Pelas suas características, os ténis foram adotados por alguns dos skaters mais destacados nos anos 70. Planos, com o nível de aderência ideal e “construídos como um tanque”, foi ainda esta década que assistiu ao rebranding do logo, que passou a incluir a expressão “off the wall” e um skate cujo design evidenciava a relação do calçado com os movimentos verticais naquela modalidade. Mas estávamos ainda no verão de 1964 quando Paul, que à época trabalhava na Randy’s, conseguiu fazer a ponte com as ondas. Para promover a marca, apresentou os respetivos ténis no US Open de Surf, onde conheceu o lendário havaiano Duke Kahanamoku, a quem ofereceu um par a condizer com a sua camisa com flores. Não demorou muito até que a comunidade de surf se rendesse às solas de borracha em que Van Doren haveria de continuar a apostar na sua própria marca, dois anos mais tarde.
[Um momento de “Viver Depressa”, de 1982, dirigido por Amy Heckerling]
Mas nada se comparou a um dos momentos mais vibrantes da cultura pop no começo dos anos 80, quando a Vans vendeu “milhões” do seu modelo com padrão de xadrez. “Não fazíamos ideia” que o filme teria este impacto na empresa, recordou anos mais tarde no livro “Sneaker Freaker: The Ultimate Sneaker Book.” Steven Van Doren, sobre os famosoas quadradinhos pretos e brancos, inpirados nos desenhos que os miúdos do liceu de Huntington Beach andavam a desenhar nos seus ténis.
O filho de Paul Van Doren referia-se ao fenómeno provocado por “Fast Times at Ridgemont High” (“Viver Depressa”), o título em que o surfista Jeff Spicoli, papel desempenhado pelo Sean Penn, surge a usar uns destes ténis — depois de Penn ter comprado um par na loja de Santa Monica, a marca enviara uma caixa com Vans para a produção e acabou por ficar surpreendida com o resultado. Paul começou a trabalhar na marca do pai ainda miúdo, desde o ano da sua fundação, distribuindo panfletos, como recordou em entrevista à edição brasileira da GQ em 2018.
Na mesma década, a marca expandia o seu raio de influência, conquistando terreno em modalidades como o basquetebol e o breakdance, ao mesmo tempo que mergulhava num conturbado período de reorganização da empresa que durou três anos e viu a falência muito próxima, contexto que motivou a interrupção da reforma de Paul Van Doren — em 1987 assumiria o lugar que estava a ser desempenhado pelo irmão Jim e conseguiu resgatar a empresa, que acabaria por vender no ano seguinte, por 75 milhões de dólares (cerca de 62 milhões de euros).

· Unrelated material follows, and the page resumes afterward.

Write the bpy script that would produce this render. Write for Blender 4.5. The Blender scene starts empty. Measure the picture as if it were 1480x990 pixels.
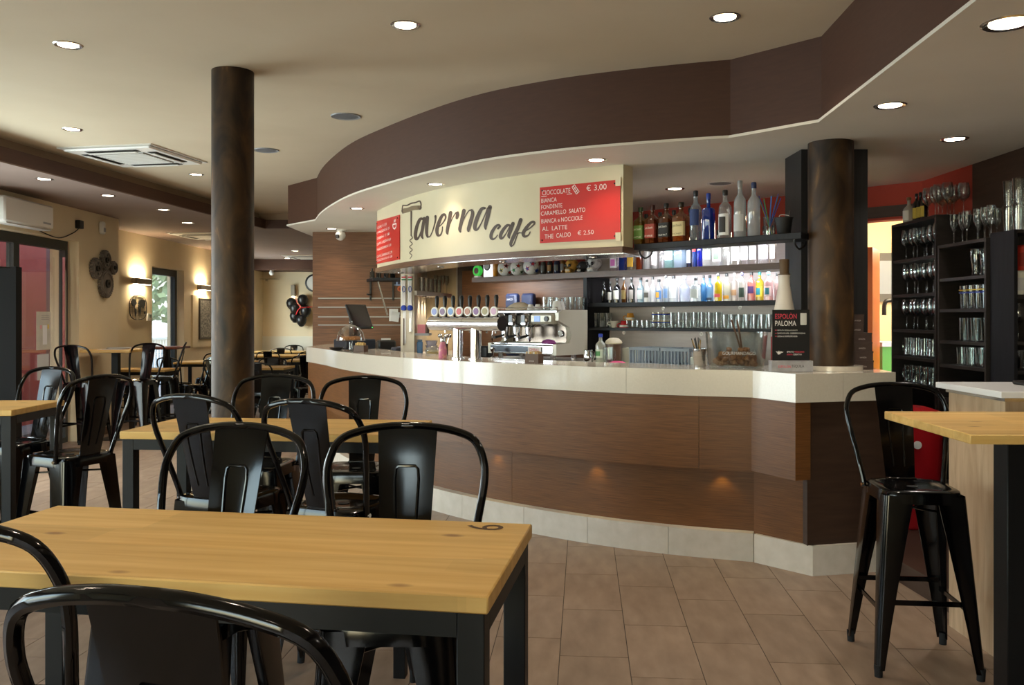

A empresa abriu mais uma fábrica em San Diego mas acabaria por estender a sua produção à Ásia durante os anos 90, a mesma década em que investiu em algumas das mais prestigiadas provas de surf e patrocinou concertos de rock. O novo milénio trouxe consigo o regresso de inúmeros modelos retro, ressuscitando algumas das criações saídas dos anos 60. A marca é atualmente detida pela VF, que detém ainda referências como a Dickies, Supreme ou The North Face.
Há poucas semanas, a propósito do lançamento da sua biografia, Paul recordava à WWD algumas lições sobre o negócio do streetwear. Falou das tribos mais leais na trajetória da marca, do peso que a costumização tem na casa, dos vários lançamentos especiais e parcerias com diferentes estrelas, e ainda sobre a primeira coisa que fazia quando conduzia entrevistas de emprego: atirava o curriculum dos candidatos para o lixo. “Aquilo não me interessava para nada, o que me interessava era a pessoa. Se a pessoa fosse a certa, o curriculum seria bom”.